KUNSTMUSEUM GÜZEL SANATLAR MÜZESİ

22_s0a3091_67cb1bda.jpg

Kunstmuseum İsviçre’deki müzeler arasında en önemli resimlere ev sahipliği yapan müze olarak bilinir. Üstelik Avrupa’nın kamuya açık ilk müzesidir. 1661’den beri ziyaretçiler bu müzeye girebilmektedir. Rönesans çağından modern sanata kadar her dönemin eserlerini bu müzede görebilirsiniz. İlk katta 15. ve 16. yüzyıl sanatçılarının eserlerini, ikinci katta 19. ve 20. yüzyılın empresyonist ve ekspresyonist, sürrealist eserlerini ziyaret edebilirsiniz. Gauguin, Van Gogh, Corot, Cézanne, Braque, Picasso, Kandinsky, Léger, Chagall, Klee, Dali, Max Ernst gibi dünyanın en önemli sanatçılarının eserleri bu müzededir. Müze pazartesi günleri kapalıdır. Müzeye giriş salı, çarşamba, cuma ve cumartesi 17.00-18.00 arası ve her ayın ilk pazar günü tüm gün ücretsizdir.

KANNENFELDPARK

9f41751ffdfa3097f24c8327f0891239.wix_mp_1024

Kannenfeld park, Basel’in büyük park alanıdır. Şehrin başka hiçbir yerinde ve parkında olmadığı kadar çok ağaç burada bulunur ve duvarla çevrili olması çocukların güvenle oyun oynamasını sağlar.

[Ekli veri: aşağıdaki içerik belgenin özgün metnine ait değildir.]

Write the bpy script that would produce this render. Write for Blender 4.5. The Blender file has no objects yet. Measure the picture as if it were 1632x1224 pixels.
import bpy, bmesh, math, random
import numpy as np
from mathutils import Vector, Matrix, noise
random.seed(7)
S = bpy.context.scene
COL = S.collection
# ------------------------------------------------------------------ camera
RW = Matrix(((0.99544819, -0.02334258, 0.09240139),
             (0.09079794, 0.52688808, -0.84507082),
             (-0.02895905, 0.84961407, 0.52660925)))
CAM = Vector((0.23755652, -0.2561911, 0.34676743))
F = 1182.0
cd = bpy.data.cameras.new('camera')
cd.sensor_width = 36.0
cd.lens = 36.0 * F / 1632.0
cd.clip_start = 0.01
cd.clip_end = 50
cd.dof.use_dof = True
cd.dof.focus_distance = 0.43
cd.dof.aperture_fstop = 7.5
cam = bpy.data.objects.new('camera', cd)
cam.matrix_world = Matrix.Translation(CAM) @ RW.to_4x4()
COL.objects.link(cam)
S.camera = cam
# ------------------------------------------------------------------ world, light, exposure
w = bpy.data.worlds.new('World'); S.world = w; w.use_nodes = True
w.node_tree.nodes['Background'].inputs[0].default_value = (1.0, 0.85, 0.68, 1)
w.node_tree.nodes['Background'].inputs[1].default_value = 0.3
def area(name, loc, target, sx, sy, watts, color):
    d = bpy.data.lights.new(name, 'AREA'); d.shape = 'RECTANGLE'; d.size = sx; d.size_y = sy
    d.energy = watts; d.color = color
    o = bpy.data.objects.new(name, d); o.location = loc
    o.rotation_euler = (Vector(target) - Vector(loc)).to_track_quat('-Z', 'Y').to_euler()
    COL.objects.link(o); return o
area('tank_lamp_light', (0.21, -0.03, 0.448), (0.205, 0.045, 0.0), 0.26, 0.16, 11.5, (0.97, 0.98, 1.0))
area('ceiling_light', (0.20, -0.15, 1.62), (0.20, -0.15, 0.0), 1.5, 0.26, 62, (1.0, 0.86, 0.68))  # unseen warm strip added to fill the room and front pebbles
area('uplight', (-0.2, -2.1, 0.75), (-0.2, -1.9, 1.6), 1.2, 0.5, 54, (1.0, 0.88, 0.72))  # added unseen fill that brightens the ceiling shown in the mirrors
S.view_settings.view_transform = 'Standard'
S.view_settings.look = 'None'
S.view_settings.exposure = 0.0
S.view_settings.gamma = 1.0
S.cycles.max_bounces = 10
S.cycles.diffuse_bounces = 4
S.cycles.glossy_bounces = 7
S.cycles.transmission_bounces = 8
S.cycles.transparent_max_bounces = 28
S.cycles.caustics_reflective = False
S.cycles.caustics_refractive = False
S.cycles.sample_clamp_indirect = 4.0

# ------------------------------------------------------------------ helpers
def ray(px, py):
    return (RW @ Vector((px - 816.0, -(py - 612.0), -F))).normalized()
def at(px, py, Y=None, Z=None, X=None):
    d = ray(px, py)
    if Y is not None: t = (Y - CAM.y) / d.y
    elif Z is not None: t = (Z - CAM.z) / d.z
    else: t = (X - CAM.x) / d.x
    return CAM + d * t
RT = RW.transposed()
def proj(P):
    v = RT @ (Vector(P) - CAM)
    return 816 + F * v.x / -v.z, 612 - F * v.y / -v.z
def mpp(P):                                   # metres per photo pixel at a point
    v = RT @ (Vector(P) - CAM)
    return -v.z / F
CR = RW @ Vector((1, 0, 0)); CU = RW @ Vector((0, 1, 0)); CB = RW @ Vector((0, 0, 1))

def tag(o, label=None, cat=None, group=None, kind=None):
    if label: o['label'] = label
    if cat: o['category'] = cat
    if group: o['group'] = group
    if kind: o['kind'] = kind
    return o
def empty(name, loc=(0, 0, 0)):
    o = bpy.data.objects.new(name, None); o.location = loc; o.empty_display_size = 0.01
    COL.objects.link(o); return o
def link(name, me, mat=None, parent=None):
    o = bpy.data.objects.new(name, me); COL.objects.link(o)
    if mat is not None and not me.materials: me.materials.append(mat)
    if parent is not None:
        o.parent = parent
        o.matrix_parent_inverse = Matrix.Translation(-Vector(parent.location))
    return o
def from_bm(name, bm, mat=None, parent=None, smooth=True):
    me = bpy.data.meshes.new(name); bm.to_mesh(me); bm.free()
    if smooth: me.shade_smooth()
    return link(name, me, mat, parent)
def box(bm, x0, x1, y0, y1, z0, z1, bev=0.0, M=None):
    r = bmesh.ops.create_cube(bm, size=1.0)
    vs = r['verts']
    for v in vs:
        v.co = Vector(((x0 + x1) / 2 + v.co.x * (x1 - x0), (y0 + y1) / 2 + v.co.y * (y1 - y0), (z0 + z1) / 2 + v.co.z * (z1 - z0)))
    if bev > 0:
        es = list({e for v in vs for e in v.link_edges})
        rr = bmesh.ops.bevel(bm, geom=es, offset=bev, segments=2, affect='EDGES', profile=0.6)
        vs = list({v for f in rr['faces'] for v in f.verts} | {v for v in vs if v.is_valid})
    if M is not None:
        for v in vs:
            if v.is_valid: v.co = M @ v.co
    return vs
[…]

Çocuklar gönüllerince oynarken büyükler de çimlerin üzerinde veya banklarda kaliteli vakit geçirir. Parkın içinde kafe de bulunmaktadır. Şehrin ortasında ama aynı zamanda orman içinde olduğu için bahar ve yaz aylarında Basel halkı Kannenfeld Parkı’na koşar. Kış aylarında kalabalık olmasa da yine oynayan çocuklar görürsünüz çünkü burası yerli halkın en sevdiği noktadır. Turistler de boş bıraktıkları bir günlerinde buraya gelir ve piknik yaparlar. Görselde de görebileceğiniz gibi parktaki bir ağacın arkasında durmuş dev bir heykel sizi karşılayacaktır. Parkta ayrıca ördekleri ve kuğuları da görebilirsiniz.